**EXERCISE DETAILS:**
Leave out the pictures, and write out exactly the lines from the beginning of the material to the line holding "sun.location = (4, 10, 9)", that line included, and nothing else.

**DATA PROVIDED:**

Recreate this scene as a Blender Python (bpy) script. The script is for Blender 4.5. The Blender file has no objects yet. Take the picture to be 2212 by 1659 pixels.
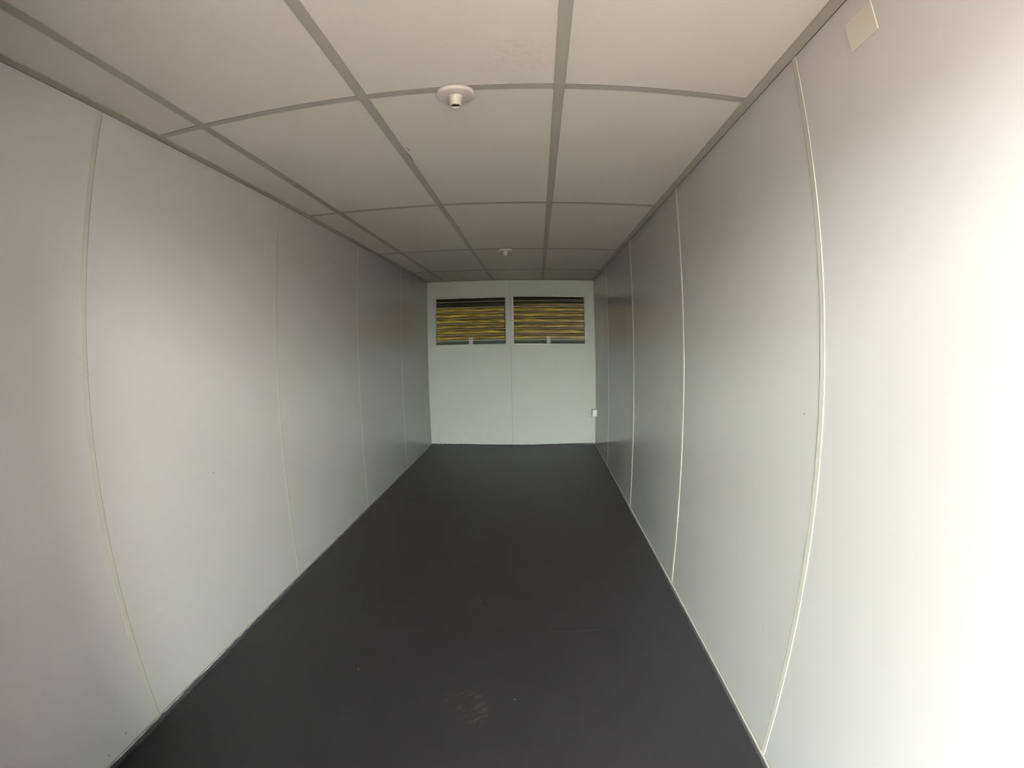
import bpy, bmesh, math, random
from mathutils import Matrix, Vector

random.seed(7)
S = bpy.context.scene
COL = S.collection

# ---------------------------------------------------------------- camera (wide-angle action camera, real fisheye lens)
cam_d = bpy.data.cameras.new('camera')
cam = bpy.data.objects.new('camera', cam_d)
COL.objects.link(cam)
cam_d.type = 'PANO'
cam_d.panorama_type = 'FISHEYE_LENS_POLYNOMIAL'
cam_d.sensor_fit = 'HORIZONTAL'
cam_d.sensor_width = 36.0
cam_d.sensor_height = 27.0
cam_d.fisheye_fov = math.radians(180)
cam_d.fisheye_polynomial_k0 = 0.0
cam_d.fisheye_polynomial_k1 = -0.05135225
cam_d.fisheye_polynomial_k2 = -0.00069569
cam_d.fisheye_polynomial_k3 = 4.05872e-05
cam_d.fisheye_polynomial_k4 = -6.05862e-07
cam_d.clip_start = 0.01
rt = Vector((0.9989336, 0.0414165, -0.0204030))
fw = Vector((-0.0428336, 0.9962809, -0.0747645))
up = Vector((0.0172307, 0.0755587, 0.9969925))
M = Matrix(((rt.x, up.x, -fw.x), (rt.y, up.y, -fw.y), (rt.z, up.z, -fw.z))).to_4x4()
M.translation = (1.5077, 0.0, 1.42653)
cam.matrix_world = M
S.camera = cam

# ---------------------------------------------------------------- daylight
world = bpy.data.worlds.new('sky')
S.world = world
world.use_nodes = True
wn = world.node_tree.nodes
wn['Background'].inputs['Color'].default_value = (0.86, 0.94, 1.0, 1)
wn['Background'].inputs['Strength'].default_value = 2.2

sun_d = bpy.data.lights.new('sun', 'SUN')
sun_d.energy = 480.0
sun_d.color = (1.0, 0.96, 0.89)
sun_d.angle = math.radians(0.6)
sun = bpy.data.objects.new('sun', sun_d)
COL.objects.link(sun)
sun.rotation_euler = Vector((-0.30, -0.62, -0.73)).to_track_quat('-Z', 'Y').to_euler()
sun.location = (4, 10, 9)


def portal(name, loc, rot, sx, sy):
    d = bpy.data.lights.new(name, 'AREA')
    d.shape = 'RECTANGLE'
    d.size = sx
    d.size_y = sy
    o = bpy.data.objects.new(name, d)
    COL.objects.link(o)
    o.location = loc
    o.rotation_euler = rot
    try:
        d.cycles.is_portal = True
    except Exception:
        bpy.data.objects.remove(o)
    return o


DX0, DX1, DZ, FY = 1.10, 2.27, 2.03, -0.12      # door opening behind the camera
portal('door_portal', ((DX0 + DX1) / 2, FY - 0.02, DZ / 2), (math.radians(90), 0, 0), DX1 - DX0, DZ)

vs = S.view_settings
vs.view_transform = 'Standard'
vs.look = 'None'
vs.exposure = 2.1
vs.gamma = 1.0
vs.use_curve_mapping = False
S.cycles.diffuse_bounces = 8
S.cycles.max_bounces = 12

# ---------------------------------------------------------------- room measures (metres)
W, H, D = 2.3, 2.3436, 7.5113
LS = [ 1.2945, 2.811, 4.369, 5.946]       # joints of the left wall
RS = [ 1.2974, 2.805, 4.394, 6.051]       # joints of the right wall
CS = [0.03, 1.638, 3.234, 4.938, 6.433]         # cross joints of the ceiling
TS = [0.250, 0.929, 1.607]                      # long joints of the ceiling
WS = 1.157                                      # joint of the back wall


def df(x, y, z):
    """the cabin stands slightly out of square: ceiling falls to the right, the back wall is a little askew"""
    u, w, v = x / W, z / H, y / D
    return Vector((x + (1 - u) * -0.0114 * w + u * (0.01176 * w + 0.04885 * v),
                   y + v * v * (-0.00207 * w - 0.10911 * u),
                   z + 0.0132 * v * w - 0.04397 * u * w))


# ---------------------------------------------------------------- materials
def mat(name, col, rough=0.5, spec=0.5, metal=0.0, noise=0.0, nscale=6.0, bump=0.0, bscale=40.0):
    m = bpy.data.materials.new(name)
    m.use_nodes = True
    nt = m.node_tree
    b = nt.nodes['Principled BSDF']
    b.inputs['Base Color'].default_value = (*col, 1)
    b.inputs['Roughness'].default_value = rough
    b.inputs['Metallic'].default_value = metal
    b.inputs['Specular IOR Level'].default_value = spec
    tc = nt.nodes.new('ShaderNodeTexCoord')
    if noise:
        n = nt.nodes.new('ShaderNodeTexNoise')
        n.inputs['Scale'].default_value = nscale
        n.inputs['Detail'].default_value = 5
        nt.links.new(tc.outputs['Object'], n.inputs['Vector'])
        mx = nt.nodes.new('ShaderNodeMix')
        mx.data_type = 'RGBA'
        mx.inputs[6].default_value = (*[c * (1 - noise) for c in col], 1)
        mx.inputs[7].default_value = (*[min(1, c * (1 + noise)) for c in col], 1)
        nt.links.new(n.outputs['Fac'], mx.inputs[0])
        nt.links.new(mx.outputs[2], b.inputs['Base Color'])
        m['mix'] = mx.name
    if bump:
        n2 = nt.nodes.new('ShaderNodeTexNoise')
        n2.inputs['Scale'].default_value = bscale
        n2.inputs['Detail'].default_value = 3
        nt.links.new(tc.outputs['Object'], n2.inputs['Vector'])
        bp = nt.nodes.new('ShaderNodeBump')
        bp.inputs['Strength'].default_value = bump
        bp.inputs['Distance'].default_value = 0.002
        nt.links.new(n2.outputs['Fac'], bp.inputs['Height'])
        nt.links.new(bp.outputs['Normal'], b.inputs['Normal'])
    return m


def overlay(m, col, build):
    """lays a stain of colour col over the base colour; build(nt, tc) returns the mask socket"""
    nt = m.node_tree
    b = nt.nodes['Principled BSDF']
    tc = [n for n in nt.nodes if n.type == 'TEX_COORD'][0]
    mask = build(nt, tc)
    mx = nt.nodes.new('ShaderNodeMix')
    mx.data_type = 'RGBA'
    inp = b.inputs['Base Color']
    if inp.links:
        nt.links.new(inp.links[0].from_socket, mx.inputs[6])
    else:
        mx.inputs[6].default_value = inp.default_value
    mx.inputs[7].default_value = (*col, 1)
    nt.links.new(mask, mx.inputs[0])
    nt.links.new(mx.outputs[2], inp)


def math_n(nt, op, a, b=None, clamp=False):
    n = nt.nodes.new('ShaderNodeMath')
    n.operation = op
    n.use_clamp = clamp
    for i, v in enumerate((a, b)):
        if v is None:
            continue
        if isinstance(v, (int, float)):
            n.inputs[i].default_value = v
        else:
            nt.links.new(v, n.inputs[i])
    return n.outputs[0]


def blob(nt, tc, c, rad, ang=0.0):
    """1 inside an ellipse round c (object space), fading to 0 at its rim; also returns the local coordinates"""
    mp = nt.nodes.new('ShaderNodeMapping')
    mp.vector_type = 'TEXTURE'
    mp.inputs['Location'].default_value = c
    mp.inputs['Rotation'].default_value = (0, 0, ang)
    mp.inputs['Scale'].default_value = rad
    nt.links.new(tc.outputs['Object'], mp.inputs['Vector'])
    ln = nt.nodes.new('ShaderNodeVectorMath')
    ln.operation = 'LENGTH'
    nt.links.new(mp.outputs[0], ln.inputs[0])
    f = math_n(nt, 'SUBTRACT', 1.0, ln.outputs['Value'], True)
    return math_n(nt, 'MULTIPLY', f, 3.0, True), mp.outputs[0]


M_WALL = mat('white_coated_steel', (0.361, 0.366, 0.371), 0.20, 0.5, noise=0.012, nscale=1.5)
M_BACK = mat('white_coated_board', (0.37, 0.392, 0.382), 0.5, 0.25, noise=0.015, nscale=2.0)
M_STRIP = mat('cream_joint_plastic', (0.315, 0.318, 0.282), 0.5, 0.4, noise=0.02)
M_CEIL = mat('off_white_ceiling_board', (0.405, 0.412, 0.382), 0.6, 0.3, noise=0.02, nscale=2.5, bump=0.05, bscale=200)
M_TEE = mat('grey_ceiling_strip', (0.228, 0.233, 0.209), 0.5, 0.4, noise=0.03, nscale=3)
M_GAP = mat('dark_gap', (0.03, 0.027, 0.025), 0.8, 0.2, noise=0.1)
M_SEAL = mat('dirty_dark_sealant', (0.022, 0.022, 0.026), 0.6, 0.3, noise=0.4, nscale=30)
M_DIRT_SHADE = mat('dusty_brown_gap', (0.10, 0.085, 0.07), 0.8, 0.2, noise=0.3, nscale=40)
M_TRACK = mat('cream_floor_channel', (0.36, 0.345, 0.31), 0.45, 0.4, noise=0.06, nscale=12)
M_FLOOR = mat('charcoal_vinyl', (0.0064, 0.0058, 0.0068), 0.5, 0.24, noise=0.12, nscale=1.6, bump=0.15, bscale=320)
M_ALU = mat('dull_aluminium', (0.27, 0.27, 0.25), 0.5, 0.35, metal=0.1, noise=0.05)
M_FRAME = mat('cream_window_frame', (0.33, 0.33, 0.295), 0.4, 0.5, noise=0.03)
M_PLASTIC = mat('white_plastic', (0.32, 0.305, 0.28), 0.35, 0.5, noise=0.01)
M_DISC = mat('white_disc_plastic', (0.355, 0.345, 0.335), 0.4, 0.5, noise=0.01)
M_BRASS = mat('dull_brass', (0.05, 0.04, 0.02), 0.5, 0.5, metal=0.5, noise=0.05)
M_BLACK = mat('black_socket_inside', (0.012, 0.012, 0.016), 0.5, 0.3, noise=0.1)
M_COVER = mat('ivory_cover_plate', (0.395, 0.385, 0.34), 0.45, 0.4, noise=0.01)
M_SOCK = mat('white_socket_box', (0.75, 0.76, 0.77), 0.35, 0.5, noise=0.01)
M_OUT = mat('pale_concrete_yard', (0.045, 0.036, 0.031), 0.9, 0.2, noise=0.15, nscale=1.2, bump=0.3, bscale=20)
M_SKIN = mat('grey_outer_cladding', (0.55, 0.55, 0.52), 0.6, 0.3, noise=0.05)
M_BOUNCE = mat('pale_painted_render', (0.69, 0.725, 0.715), 0.8, 0.2, noise=0.05, nscale=1.0)
M_HEDGE = mat('dark_green_board', (0.022, 0.030, 0.020), 0.8, 0.2, noise=0.3, nscale=8)
M_CRUMB = mat('pale_dust', (0.14, 0.13, 0.12), 0.9, 0.1, noise=0.1)

# frosted amber glass of the louvres
M_GLASS = bpy.data.materials.new('frosted_amber_glass')
M_GLASS.use_nodes = True
nt = M_GLASS.node_tree
nt.nodes.clear()
out = nt.nodes.new('ShaderNodeOutputMaterial')
tcg = nt.nodes.new('ShaderNodeTexCoord')
mpg = nt.nodes.new('ShaderNodeMapping')
mpg.inputs['Scale'].default_value = (1.0, 6, 14)
nt.links.new(tcg.outputs['Object'], mpg.inputs['Vector'])
nzg = nt.nodes.new('ShaderNodeTexNoise')
nzg.inputs['Scale'].default_value = 5
nzg.inputs['Detail'].default_value = 6
nt.links.new(mpg.outputs[0], nzg.inputs['Vector'])
crg = nt.nodes.new('ShaderNodeValToRGB')
crg.color_ramp.elements[0].position = 0.35
crg.color_ramp.elements[0].color = (0.0100, 0.0080, 0.0034, 1)
crg.color_ramp.elements[1].position = 0.75
crg.color_ramp.elements[1].color = (0.057, 0.050, 0.0150, 1)
nt.links.new(nzg.outputs['Fac'], crg.inputs[0])
trg = nt.nodes.new('ShaderNodeBsdfTranslucent')
nt.links.new(crg.outputs[0], trg.inputs['Color'])
dfg = nt.nodes.new('ShaderNodeBsdfDiffuse')
dfg.inputs['Color'].default_value = (0.029, 0.026, 0.019, 1)
glg = nt.nodes.new('ShaderNodeBsdfGlossy')
glg.inputs['Color'].default_value = (0.8, 0.8, 0.8, 1)
glg.inputs['Roughness'].default_value = 0.3
m1 = nt.nodes.new('ShaderNodeMixShader')
m1.inputs[0].default_value = 0.4
nt.links.new(trg.outputs[0], m1.inputs[1])
nt.links.new(dfg.outputs[0], m1.inputs[2])
m2 = nt.nodes.new('ShaderNodeMixShader')
m2.inputs[0].default_value = 0.03
nt.links.new(m1.outputs[0], m2.inputs[1])
nt.links.new(glg.outputs[0], m2.inputs[2])
nt.links.new(m2.outputs[0], out.inputs['Surface'])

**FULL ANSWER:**
Recreate this scene as a Blender Python (bpy) script. The script is for Blender 4.5. The Blender file has no objects yet. Take the picture to be 2212 by 1659 pixels.
import bpy, bmesh, math, random
from mathutils import Matrix, Vector

random.seed(7)
S = bpy.context.scene
COL = S.collection

# ---------------------------------------------------------------- camera (wide-angle action camera, real fisheye lens)
cam_d = bpy.data.cameras.new('camera')
cam = bpy.data.objects.new('camera', cam_d)
COL.objects.link(cam)
cam_d.type = 'PANO'
cam_d.panorama_type = 'FISHEYE_LENS_POLYNOMIAL'
cam_d.sensor_fit = 'HORIZONTAL'
cam_d.sensor_width = 36.0
cam_d.sensor_height = 27.0
cam_d.fisheye_fov = math.radians(180)
cam_d.fisheye_polynomial_k0 = 0.0
cam_d.fisheye_polynomial_k1 = -0.05135225
cam_d.fisheye_polynomial_k2 = -0.00069569
cam_d.fisheye_polynomial_k3 = 4.05872e-05
cam_d.fisheye_polynomial_k4 = -6.05862e-07
cam_d.clip_start = 0.01
rt = Vector((0.9989336, 0.0414165, -0.0204030))
fw = Vector((-0.0428336, 0.9962809, -0.0747645))
up = Vector((0.0172307, 0.0755587, 0.9969925))
M = Matrix(((rt.x, up.x, -fw.x), (rt.y, up.y, -fw.y), (rt.z, up.z, -fw.z))).to_4x4()
M.translation = (1.5077, 0.0, 1.42653)
cam.matrix_world = M
S.camera = cam

# ---------------------------------------------------------------- daylight
world = bpy.data.worlds.new('sky')
S.world = world
world.use_nodes = True
wn = world.node_tree.nodes
wn['Background'].inputs['Color'].default_value = (0.86, 0.94, 1.0, 1)
wn['Background'].inputs['Strength'].default_value = 2.2

sun_d = bpy.data.lights.new('sun', 'SUN')
sun_d.energy = 480.0
sun_d.color = (1.0, 0.96, 0.89)
sun_d.angle = math.radians(0.6)
sun = bpy.data.objects.new('sun', sun_d)
COL.objects.link(sun)
sun.rotation_euler = Vector((-0.30, -0.62, -0.73)).to_track_quat('-Z', 'Y').to_euler()
sun.location = (4, 10, 9)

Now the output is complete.